Use text to join two thoughts, relate two graph axes, and summarize insights. If comparing two different products or categories, make sure the text is front and center in your design

The Designer

Designers can come from multiple backgrounds and experiences. Finding the right designer for you will entail someone who is a graphic designer and is exceptionally skilled in creating vector graphics in Adobe Illustrator, Figma, and other Vector based programs. They should also have a background in creating infographics and infographic templates in the past.

Your infographic designer has 4 tasks:

  • Be proficient in vector-based tools like Figma and Adobe Illustrator to visualize the numbers and datasets presented to them.

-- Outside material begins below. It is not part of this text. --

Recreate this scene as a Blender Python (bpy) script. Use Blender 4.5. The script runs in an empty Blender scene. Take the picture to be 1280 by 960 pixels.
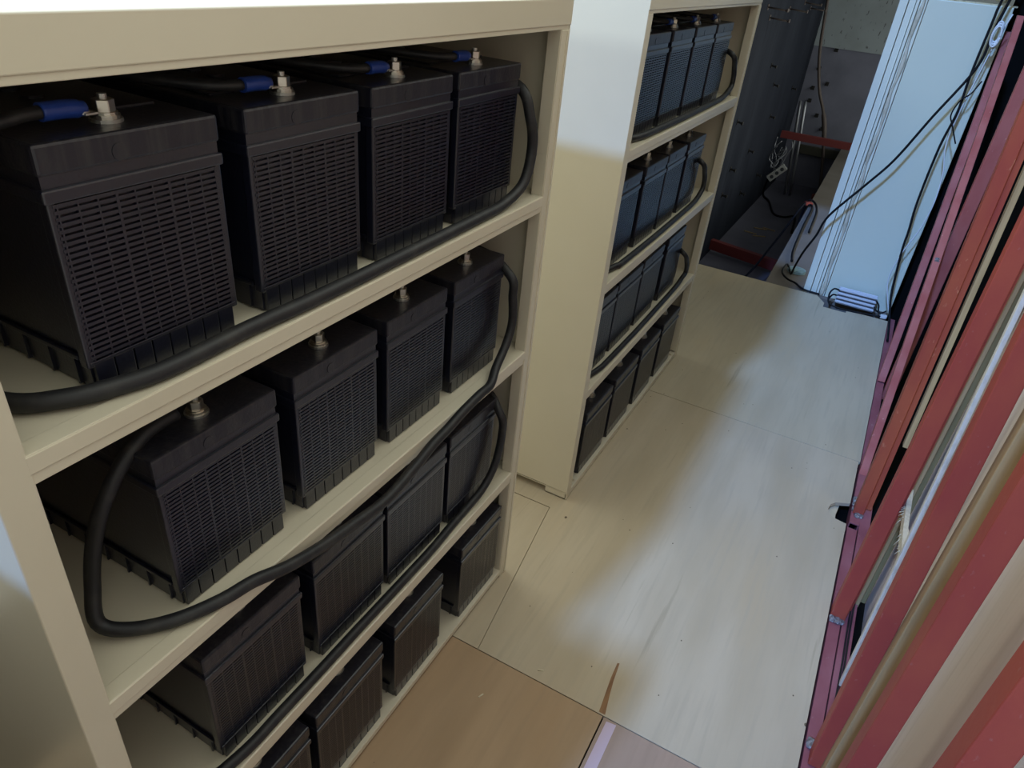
import bpy, bmesh, math, random
from mathutils import Vector, Matrix, Euler
random.seed(7)
SC = bpy.context.scene
COL = SC.collection

# ------------------------------------------------------------------ camera
cam_d = bpy.data.cameras.new('camera')
cam = bpy.data.objects.new('camera', cam_d); COL.objects.link(cam)
cam_d.sensor_width = 36.0
cam_d.lens = 887.08 / 1280 * 36.0
cam_d.clip_start = 0.02
RT = Vector((0.8742291, 0.4770532, 0.09024259))
UP = Vector((-0.32021125, 0.42681923, 0.84574825))
FW = Vector((-0.36494964, 0.76827442, -0.52589559))
cam.matrix_world = Matrix(((RT.x, UP.x, -FW.x, 0.64711), (RT.y, UP.y, -FW.y, -0.23831),
                           (RT.z, UP.z, -FW.z, 1.67230), (0, 0, 0, 1)))
SC.camera = cam

# ------------------------------------------------------------------ light
world = bpy.data.worlds.new('world'); SC.world = world
world.use_nodes = True
bg = world.node_tree.nodes['Background']
bg.inputs['Color'].default_value = (0.95, 1.0, 0.90, 1)
wn = world.node_tree
w_tc = wn.nodes.new('ShaderNodeTexCoord'); w_sp = wn.nodes.new('ShaderNodeSeparateXYZ'); w_mr = wn.nodes.new('ShaderNodeMapRange')
wn.links.new(w_tc.outputs['Generated'], w_sp.inputs[0]); wn.links.new(w_sp.outputs['Y'], w_mr.inputs['Value'])
w_mr.inputs['From Min'].default_value = -1.0; w_mr.inputs['From Max'].default_value = 0.35
w_mr.inputs['To Min'].default_value = 0.55; w_mr.inputs['To Max'].default_value = 1.62     # ambient dimmed from behind the camera, added to tone down faces turned that way
wn.links.new(w_mr.outputs['Result'], bg.inputs['Strength'])
sun_d = bpy.data.lights.new('daylight', 'SUN')
sun_d.color = (0.22, 0.45, 1.0); sun_d.energy = 2.9; sun_d.angle = math.radians(3.6)
sun = bpy.data.objects.new('daylight', sun_d); COL.objects.link(sun)
sun.rotation_euler = Vector((0.235, 1.08, -1.0)).to_track_quat('-Z', 'Y').to_euler()
win_d = bpy.data.lights.new('window_daylight', 'AREA')
win_d.shape = 'RECTANGLE'; win_d.size = 1.0; win_d.size_y = 0.5
win_d.color = (0.72, 0.9, 1.0); win_d.energy = 1.0; win_d.spread = math.radians(24)
win = bpy.data.objects.new('window_daylight', win_d); COL.objects.link(win)
win.location = (-1.3, -3.2, 2.75)
win.rotation_euler = Vector((0.25, 1.0, -0.235)).to_track_quat('-Z', 'Y').to_euler()
vs = SC.view_settings
vs.view_transform = 'Standard'; vs.look = 'None'; vs.gamma = 1.0; vs.use_curve_mapping = False
vs.exposure = 0.0

# ------------------------------------------------------------------ materials
def mat(name, col, rough=0.5, metal=0.0, noise=None, bump=None, spec=0.5, coat=0.0):
    """noise = (scale xyz, second colour, contrast low, high); bump = (scale, strength)"""
    m = bpy.data.materials.new(name); m.use_nodes = True
    nt = m.node_tree; b = nt.nodes['Principled BSDF']
    b.inputs['Base Color'].default_value = (*col, 1)
    b.inputs['Roughness'].default_value = rough
    b.inputs['Metallic'].default_value = metal
    b.inputs['Specular IOR Level'].default_value = spec
    if coat: b.inputs['Coat Weight'].default_value = coat; b.inputs['Coat Roughness'].default_value = 0.24
    tc = nt.nodes.new('ShaderNodeTexCoord')
    def noise_tex(scale, detail=6):
        mp = nt.nodes.new('ShaderNodeMapping'); mp.inputs['Scale'].default_value = scale
        n = nt.nodes.new('ShaderNodeTexNoise'); n.inputs['Scale'].default_value = 1.0
        n.inputs['Detail'].default_value = detail
        nt.links.new(tc.outputs['Object'], mp.inputs['Vector']); nt.links.new(mp.outputs['Vector'], n.inputs['Vector'])
        return n
    last = None
    for nz in (noise or []):
        sc, c2, lo, hi = nz
        n = noise_tex(sc)
        r = nt.nodes.new('ShaderNodeMapRange'); r.inputs['From Min'].default_value = lo; r.inputs['From Max'].default_value = hi
        nt.links.new(n.outputs['Fac'], r.inputs['Value'])
        mx = nt.nodes.new('ShaderNodeMix'); mx.data_type = 'RGBA'
        nt.links.new(r.outputs['Result'], mx.inputs[0])
        if last is None: mx.inputs[6].default_value = (*col, 1)
        else: nt.links.new(last, mx.inputs[6])
        mx.inputs[7].default_value = (*c2, 1)
        last = mx.outputs[2]
    if last is not None: nt.links.new(last, b.inputs['Base Color'])
    if bump:
        n = noise_tex(bump[0] if isinstance(bump[0], tuple) else (bump[0],) * 3)
        bp = nt.nodes.new('ShaderNodeBump'); bp.inputs['Strength'].default_value = bump[1]; bp.inputs['Distance'].default_value = 0.004
        nt.links.new(n.outputs['Fac'], bp.inputs['Height']); nt.links.new(bp.outputs['Normal'], b.inputs['Normal'])
    return m

M = {}
M['cream'] = mat('cream_paint', (0.67, 0.61, 0.475), 0.30, noise=[((3, 3, 3), (0.64, 0.58, 0.445), .35, .7)])
M['plastic'] = mat('battery_black', (0.005, 0.006, 0.015), 0.30, spec=.8, coat=.38, noise=[((30, 30, 8), (0.008, 0.009, 0.019), .4, .7)], bump=(260, .12))
M['lid'] = mat('lid_black', (0.012, 0.012, 0.020), 0.34, coat=.2, noise=[((120, 120, 6), (0.034, 0.033, 0.036), .45, .75)], bump=(200, .15))
M['rubber'] = mat('cable_black', (0.011, 0.011, 0.013), 0.5, noise=[((40, 40, 40), (0.035, 0.033, 0.03), .5, .8)])
M['cord'] = mat('cord_black', (0.007, 0.007, 0.009), 0.55, spec=0.2)
M['blue'] = mat('sleeve_blue', (0.02, 0.06, 0.32), 0.4)
M['steel'] = mat('bolt_steel', (0.62, 0.58, 0.50), 0.28, 1.0)
M['lead'] = mat('lug_tin', (0.55, 0.54, 0.50), 0.45, 1.0)
def ply(name, c, c2, knot):
    m = mat(name, c, 0.6, noise=[((7, 1.2, 7), c2, .38, .68), ((3.2, .9, 3.2), tuple(x * y for x, y in zip(c, (.93, .88, .80))), .52, .72),
                                 ((60, 3.5, 60), tuple(x * .84 for x in c), .5, .8), ((26, 1.1, 26), tuple(x * .80 for x in c2), .66, .76)], bump=((90, 8, 90), .08))
    nt = m.node_tree; b = nt.nodes['Principled BSDF']
    src = b.inputs['Base Color'].links[0].from_socket
    tc = nt.nodes['Texture Coordinate']
    for sc, rad, keep in ((5.5, .030, .55), (17.0, .045, .72)):
        vo = nt.nodes.new('ShaderNodeTexVoronoi'); vo.inputs['Scale'].default_value = sc
        mp = nt.nodes.new('ShaderNodeMapping'); mp.inputs['Scale'].default_value = (1.25, .9, .02); mp.inputs['Location'].default_value = (sc, sc * .3, 0)
        nt.links.new(tc.outputs['Object'], mp.inputs['Vector']); nt.links.new(mp.outputs['Vector'], vo.inputs['Vector'])
        lt = nt.nodes.new('ShaderNodeMath'); lt.operation = 'LESS_THAN'; lt.inputs[1].default_value = rad
        nt.links.new(vo.outputs['Distance'], lt.inputs[0])
        sp = nt.nodes.new('ShaderNodeSeparateColor'); nt.links.new(vo.outputs['Color'], sp.inputs['Color'])
        gt = nt.nodes.new('ShaderNodeMath'); gt.operation = 'GREATER_THAN'; gt.inputs[1].default_value = keep
        nt.links.new(sp.outputs[0], gt.inputs[0])
        mu = nt.nodes.new('ShaderNodeMath'); mu.operation = 'MULTIPLY'
        nt.links.new(lt.outputs[0], mu.inputs[0]); nt.links.new(gt.outputs[0], mu.inputs[1])
        mx = nt.nodes.new('ShaderNodeMix'); mx.data_type = 'RGBA'
        nt.links.new(mu.outputs[0], mx.inputs[0]); nt.links.new(src, mx.inputs[6]); mx.inputs[7].default_value = (*(x * .35 for x in knot), 1)
        src = mx.outputs[2]
    nt.links.new(src, b.inputs['Base Color'])
    return m
M['ply_pale'] = ply('plywood_pale', (0.56, 0.47, 0.34), (0.47, 0.385, 0.265), (0.30, 0.22, 0.14))
M['ply_grey'] = ply('plywood_pale_grey', (0.55, 0.47, 0.335), (0.48, 0.40, 0.275), (0.32, 0.24, 0.16))
M['ply_brown'] = ply('plywood_brown', (0.47, 0.32, 0.19), (0.37, 0.245, 0.14), (0.2, 0.12, 0.07))
M['ply_pink'] = ply('plywood_pink', (0.42, 0.29, 0.21), (0.36, 0.25, 0.18), (0.25, 0.16, 0.11))
M['ply_wall'] = mat('plywood_wall', (0.80, 0.70, 0.62), 0.65, noise=[((7, 7, 1.2), (0.72, 0.62, 0.54), .38, .68), ((70, 70, 4), (0.66, 0.56, 0.48), .5, .8)])
M['lumber'] = mat('lumber_tan', (0.48, 0.34, 0.17), 0.65, noise=[((60, 60, 3), (0.36, 0.25, 0.12), .42, .7)])
M['lumber_shaded'] = mat('lumber_shaded', (0.30, 0.23, 0.10), 0.7, noise=[((60, 60, 3), (0.22, 0.165, 0.07), .42, .7)])  # darker lumber copy, shade of the side faces put into the colour
M['lumber_pale'] = mat('lumber_pale', (0.66, 0.58, 0.42), 0.65, noise=[((80, 80, 4), (0.55, 0.47, 0.32), .42, .7)])
M['lath'] = mat('lath_white', (0.72, 0.68, 0.60), 0.7, noise=[((120, 120, 30), (0.55, 0.51, 0.44), .5, .75)])
M['ply_edge'] = mat('plywood_edge', (0.5, 0.38, 0.22), 0.7, noise=[((3, 3, 400), (0.25, 0.17, 0.09), .45, .6)])
M['red'] = mat('red_oxide', (0.36, 0.062, 0.048), 0.5, spec=0.22, noise=[((9, 9, 3), (0.43, 0.09, 0.052), .42, .68), ((70, 70, 40), (0.42, 0.16, 0.13), .68, .78)], bump=(60, .15))
M['red_orange'] = mat('red_oxide_orange', (0.40, 0.095, 0.05), 0.5, spec=0.22, noise=[((8, 8, 3), (0.33, 0.06, 0.045), .42, .66), ((60, 60, 30), (0.55, 0.24, 0.14), .66, .76)], bump=(60, .15))
M['red_pink'] = mat('red_oxide_daylit', (0.42, 0.13, 0.115), 0.5, spec=0.22, noise=[((12, 12, 5), (0.36, 0.085, 0.075), .4, .68), ((80, 80, 60), (0.6, 0.32, 0.28), .68, .78)], bump=(60, .15))  # red oxide with the pink of bluish daylight painted in, plus paler scuffs
M['red_purple'] = mat('red_channel', (0.27, 0.085, 0.10), 0.55, spec=0.22, noise=[((9, 4, 9), (0.34, 0.13, 0.15), .42, .66), ((60, 30, 60), (0.4, 0.28, 0.28), .68, .8)])
M['red_dark'] = mat('red_dark', (0.20, 0.035, 0.035), 0.6)
M['weld'] = mat('weld_grey', (0.20, 0.19, 0.20), 0.55, .5, noise=[((120, 120, 120), (0.42, 0.42, 0.45), .45, .7)], bump=(150, .8))
M['panel'] = mat('white_panel', (0.66, 0.70, 0.58), 0.32, noise=[((2.5, 2.5, .8), (0.63, 0.67, 0.55), .4, .7)])
M['trim'] = mat('trim_white', (0.72, 0.75, 0.65), 0.3)
M['caulk'] = mat('caulk_cream', (0.62, 0.58, 0.46), 0.6, noise=[((60, 60, 25), (0.5, 0.45, 0.33), .5, .7)])
M['foam'] = mat('foam_yellow', (0.62, 0.55, 0.36), 0.8, noise=[((30, 30, 30), (0.30, 0.25, 0.15), .5, .7)])
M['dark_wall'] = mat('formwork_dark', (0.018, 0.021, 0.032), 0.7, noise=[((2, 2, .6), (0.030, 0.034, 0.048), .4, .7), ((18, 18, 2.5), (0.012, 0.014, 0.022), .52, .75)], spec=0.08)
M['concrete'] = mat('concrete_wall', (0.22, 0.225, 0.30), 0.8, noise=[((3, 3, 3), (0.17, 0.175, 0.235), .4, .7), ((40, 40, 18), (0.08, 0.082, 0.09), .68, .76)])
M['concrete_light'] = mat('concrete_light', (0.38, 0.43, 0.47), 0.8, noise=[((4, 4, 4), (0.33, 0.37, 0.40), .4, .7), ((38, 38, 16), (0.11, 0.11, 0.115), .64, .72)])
M['concrete_floor'] = mat('concrete_floor', (0.15, 0.15, 0.20), 0.75, noise=[((2, 2, 2), (0.11, 0.11, 0.15), .4, .7)])
M['slab'] = mat('slab_brown', (0.17, 0.15, 0.135), 0.8, noise=[((3, 3, 3), (0.14, 0.12, 0.105), .4, .7)])
M['gap_shade'] = mat('gap_shade_black', (0.005, 0.005, 0.005), 0.9, spec=0.05)  # near black, darkness of unlit gaps put into the colour
M['olive'] = mat('olive_board', (0.075, 0.072, 0.055), 0.8)
M['pipe'] = mat('pipe_brown', (0.10, 0.075, 0.07), 0.5, noise=[((20, 20, 3), (0.13, 0.10, 0.09), .4, .7)])
M['conduit'] = mat('conduit_silver', (0.35, 0.36, 0.40), 0.35, .8)
M['alu'] = mat('aluminium', (0.50, 0.54, 0.60), 0.4, .35)
M['slot'] = mat('slot_dark', (0.05, 0.055, 0.065), 0.6)
M['white'] = mat('white_plastic', (0.72, 0.74, 0.75), 0.4)
M['strip_white'] = mat('outlet_plastic', (0.5, 0.5, 0.5), 0.45)
M['blue_disc'] = mat('pale_blue_disc', (0.30, 0.44, 0.46), 0.5, noise=[((50, 50, 50), (0.20, 0.32, 0.36), .45, .65)])
M['tape'] = mat('lilac_tape', (0.60, 0.46, 0.52), 0.5)
M['gouge'] = mat('raw_wood_gouge', (0.30, 0.16, 0.075), 0.8, noise=[((90, 10, 90), (0.2, 0.1, 0.05), .4, .7)])
M['light_block_pit'] = mat('light_block_grey', (0.4, 0.4, 0.4), 0.8)
M['tie'] = mat('tie_iron', (0.03, 0.028, 0.028), 0.6, .4)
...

  • Have prior experience working with data visualizations and infographics to clearly understand the property and the corresponding values.

  • Understand branding and brand guidelines to create vectors and graphics that are true to your company and its brand guideline.

  • Have surface-level user experience to find a way that makes statistics stand out within your infographics.

Lastly, working with a skilled graphic designer for your infographic illustrations is highly recommended, and not using any infographic templates. There is no perfect infographic template for your specific use case, and the ones that can be modified have little to no consideration for your objectives. Suppose you use an infographic template for your design. make sure it's created by a vetted designer and has some relation to your niche or objectives. These are often paid but less prevalent and have some degree of uniqueness.

What is my process for infographic design?

Creatibly combined with illustrator Scott Luscombe, crafts your infographics individually or as a set to add a visual foundation for interactive design and visually highlight content areas. 

Your Infographic Illustration starts with an initial consultation. The consultation aims to discuss thoroughly and understand how to transform the content into a visual Illustration in the most concise, appealing, and informative way. From there, Creatibly's Scott Luscombe produces a rough sketch of the layout for approval. Styles are then selected based on your brand requirements. The Infographic Illustration is completed based on the above information, and each project includes one illustration and one revision.

Your infographic illustration comes complete:

Social Infographic Illustration

  • Perfect for Social Media Posts

  • Great for How-To Posts

  • Digital File Delivery

  • Working File Delivery 

Product Infographic Illustration

  • Perfect for Products

  • Explain the Features and Benefits

  • Digital File Delivery

  • Working File Delivery

Presentation Infographic Illustration

  • Perfect for Print and Presentations

  • Detailed Explanation of Concepts

  • High Resolution and Print-ready

  • Digital File Delivery

  • Working File Delivery

FAQs

Is an infographic a Graphic Illustration?

Infographics are created by graphic designers using vector-based tools like adobe illustrator and Figma. These vectors are graphical components, so yes, an infographic is a graphic illustration.

What is infographic artwork?

An infographic is like a piece of artwork combining heavy data, facts, timelines, or a story with graphics in an aesthetically appealing or attractive manner. The best infographics, regardless of mediums like print, digital, or video, ensure that a story is being told or an idea is being communicated.

Is an infographic a poster?

Infographics are often confused with posters, both can use images and illustrations, but they differ in design and objectives. An infographic usually simplifies data in a bite-sized format by simplifying elements and making them visually appealing. This means infographics make complex data understandable without overloading the viewer. On the other hand, posters try to convey an idea or a message in the most engaging and visually appealing manner.

Is Canva good for infographic templates?

Canva is a solid piece of software and can be used to create infographics. You can start with an infographic template in Canva and modify it per your requirements. Canva does lack advanced graphic design features, which may lead to a lack of individuality in the final design. Most professional designers use Adobe Illustrator to create elements for infographics since it allows for a higher degree of modification.